In eerste instantie vin­dt het hof in de voor­berei­dende werken van de wet geen motiver­ing voor het feit dat er een ver­zoek moet wor­den inge­di­end en nog min­der voor het feit dat dit bin­nen de 3 maan­den moet gebeuren. Het Grondwet­telijk Hof onder­zoekt meestal ook de redener­ing die de wet­gev­er maak­te bij het opstellen van een wet om dan te oorde­len of die redener­ing logisch is en overeen­stemt met de grondwet­telijke principes. Maar als die motiver­ing er niet is, dan is dat nogal moeilijk.

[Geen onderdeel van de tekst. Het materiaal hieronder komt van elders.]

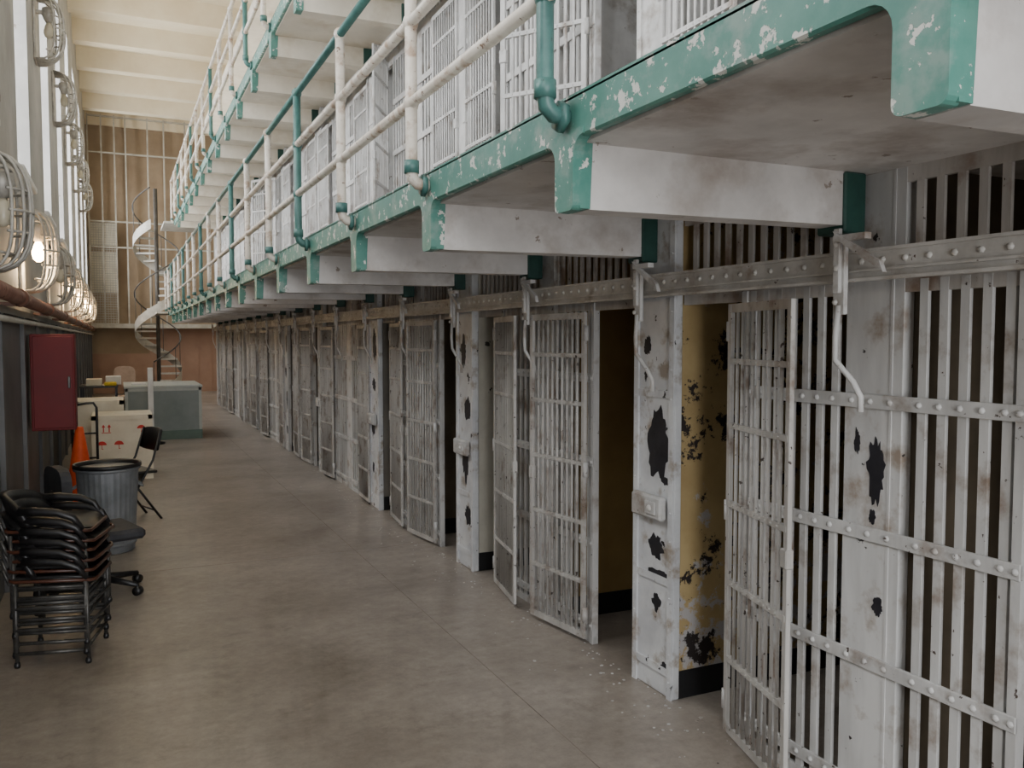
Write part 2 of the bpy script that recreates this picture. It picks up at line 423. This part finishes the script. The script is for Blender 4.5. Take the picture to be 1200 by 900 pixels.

In tweede instantie kijkt het hof naar het ruimere plaat­je: waarom werd de ver­schoonbaarheid ver­van­gen door de kwi­jtscheld­ing? Dat staat wél in die voor­berei­dende werken: namelijk om het ‘tweedekan­son­derne­mer­schap’ te bevorderen: een fail­lisse­ment wordt niet gezien als een mis­lukking, maar als een ervar­ing. Het hof begri­jpt dan ook niet hoe een ver­val­ter­mi­jn, en meer in het alge­meen het for­mal­isme van de aan­vraag voor kwi­jtscheld­ing, bij­draagt aan die doelstelling.

Ten derde stelt het Grondwet­telijk Hof dat het tijd­stip waarop een gefailleerde om kwi­jtscheld­ing ver­zoekt geen invloed heeft op het beheer van de boedel, op de aangifte en de ver­i­fi­catie van de schuld­vorderin­gen of op de ver­ef­fen­ing van het fail­lisse­ment. De belanghebben­den (het open­baar min­is­terie, de cura­tor of der­den) kun­nen hun bezwaar tegen een kwi­jtscheld­ing indi­enen vanaf de bek­end­mak­ing van het fail­lisse­mentsvon­nis, zelfs als de gefailleerde op dat ogen­blik nog niet om een kwi­jtscheld­ing heeft ver­zocht. Dus is een ver­val­ter­mi­jn ook daar niet meteen relevant.

Werk voor de wetgever

Het hof con­cludeert dat het over­schri­j­den van de ver­val­ter­mi­jn onevenredi­ge gevol­gen heeft voor de gefailleerde natu­urlijke per­soon, maar ook voor diens echtgenoot, gewezen echtgenoot, wet­telijk samen­wo­nende of gewezen wet­telijk samen­wo­nende part­ner die per­soon­lijk gebon­den is voor de schuld die de gefailleerde tij­dens de duur van hun huwelijk of wet­telijke samen­won­ing heeft aangegaan.

De betrokken bepal­ing (Art. XX.173. § 3 van het WER) schendt de Grondwet en kan dus niet meer toegepast wor­den. Zolang de wet­gev­er niet heeft inge­grepen, staat de ter­mi­jn van 3 maan­den er niet meer in en heeft die er ook nooit in gestaan.